If you listed every single risk that could throw your organization into disaster recovery mode, you would be burning the midnight oil for a week. Mind you, you probably wouldn’t be able to sleep anyway from the worry of trying to figure out how on earth to deal with such risks. A better approach is to eliminate some of the worry.

DR and risk mitigation have the following in common: their cost should never be more than the losses they are designed to avoid. So, stop biting your fingernails about a large aircraft crashing into your one and only data centre – here are some other risks that are much more worth the worry.

Disaster recovery procedures tend to be triggered by hardware failures and human error. Even floods and fires cannot compete in terms of probability of occurrence, although the total damage done might be rather greater.

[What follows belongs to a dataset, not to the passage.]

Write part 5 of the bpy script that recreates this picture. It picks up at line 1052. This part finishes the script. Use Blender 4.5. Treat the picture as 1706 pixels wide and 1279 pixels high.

With different studies (e.g. the San Diego Supercomputer Center) in agreement, human error is the biggest cause of data loss. Training and properly automated backup procedures mitigate this risk, and improve staff productivity into the bargain.

Hardware failures may be brutal (a drive grinds – literally – to a halt) or insidious (recording media gradually deteriorates). Spares, backups, and regular inspection can be inexpensive compared to the potential losses they allow you to avoid.

Of course, there’s always the cloud. Apart from rare outages (rare enough to make headline news if they ever occur), disasters are unlikely and costs can be minimal. So, is the ultimate risk management strategy just to upload everything to the cloud, and put solid disaster backup and recovery procedures in place? Not quite.

You’re not alone in seeing the cloud as a great resource. Any number of your colleagues in marketing, sales, production, you name it, may at this very moment be running their own business activities on applications you never heard of, uploading company data with no notion of risk or recovery. So, the answer to our original question is that, no, the worry has not ended. It’s just different!